In the last "rape" she claimed he grabbed her head back so hard she could not breathe and described him as "being in a frenzy".
She taped an argument between the two that was played to the jury.
Holland said she had always consented to sex with him, he had given her all she could want materially and she had been seeing other men. He said she liked "rough" sex.
The woman's teenage daughter gave evidence for the defence and blew a kiss at Holland in the dock as she left the witness stand. She later sat in the public gallery with her father, the woman's ex-husband, who also gave evidence on behalf of Holland. With them was a third defence witness, Debbie Jackson.
Holland had spent the day at her house repairing a leak before his arrest that evening.
The Home Office's guidelines on prison sentences
According to the Home Office this is the procedure for how prisoners serve sentences longer than a year:
- Sentences are partly served in prison and partly in the community under probation service supervision
- The Parole Board (part of the Home Office) sets conditions on the prisoner's release about what he or she can and cannot do
- Standard conditions include living at a set address, not taking paid work without probation service approval, being well-behaved and not committing further offences
- Other conditions can be added depending on how probation officers assess the prisoner's propensity to commit crimes
- The board can recall the prisoner to serve the remainder of the sentence if he or she breaks one or more of the release conditions. A judge can recall the prisoner if he or she is convicted of a new crime.
Abolition of all prisons is 'the way forward'
Dr Paul Mason is an expert in crime and punishment at Cardiff University, editor of the Journal For Crime, Conflict And Media Culture, and a founder member of the No More Prison pressure group, which calls for the abolition of prisons as a sentencing tool.
He said: "The No More Prison group is relatively new, and we are set up to challenge the whole nature of prison. We are a prison abolition group, made up of academics, people who work in prisons and some ex-offenders as well.
"We want to bring to the public attention that prison is not something that works - it's a brutal and abusive place that just commits damage to people.
"Prison has been normalised as a form of punishment.
"We are committed to its abolition and think it's fundamentally flawed."
Dr Mason acknowledges his views are opposed by many, due to fears over high-profile prisoners, such as murderers and rapists. But he says they are a very small minority of inmates.
He said: "Yes, we have to do something with people who are a danger to society, and those people need to be treated for the clear mental problems and psychological difficulties they have.

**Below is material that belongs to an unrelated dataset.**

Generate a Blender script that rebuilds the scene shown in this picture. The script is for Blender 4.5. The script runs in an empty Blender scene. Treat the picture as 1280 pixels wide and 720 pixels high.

"But what we would not do is put them in a cell every day for 20 years and hope that would deter people. The idea that prison works is a myth.
"Yes, there are some people who are a danger to society, and we would probably expect to have a handful of people who would remain in a secure place undergoing forms of treatment and having to face up to what they have done.
"But the idea that the argument over prison should start with the rapists and serial killers is wrong."
Views from the House
The region's MPs also voiced concerns over issues raised by the case.
Labour Selby MP John Grogan said: "I think what the public wants to see is that the guilty pay fully for their crimes, but the innocent be exonerated by our judicial system. There really can be no half way house and, although this case does involve someone who has in the past been convicted of a serious offence, it does raise some important questions."
Tory MP for Ryedale John Greenway said: "It would be wrong to comment on this
particular case, but I do think the public's confidence in the system of assessment before people are released needs to be restored because in recent months there have been a lot of appalling crimes committed when people have been released on licence."
Labour MP for the City of York, Hugh Bayley, declined to comment without having prior knowledge of the case, while Anne McIntosh, Conservative MP for the Vale of York, was unavailable.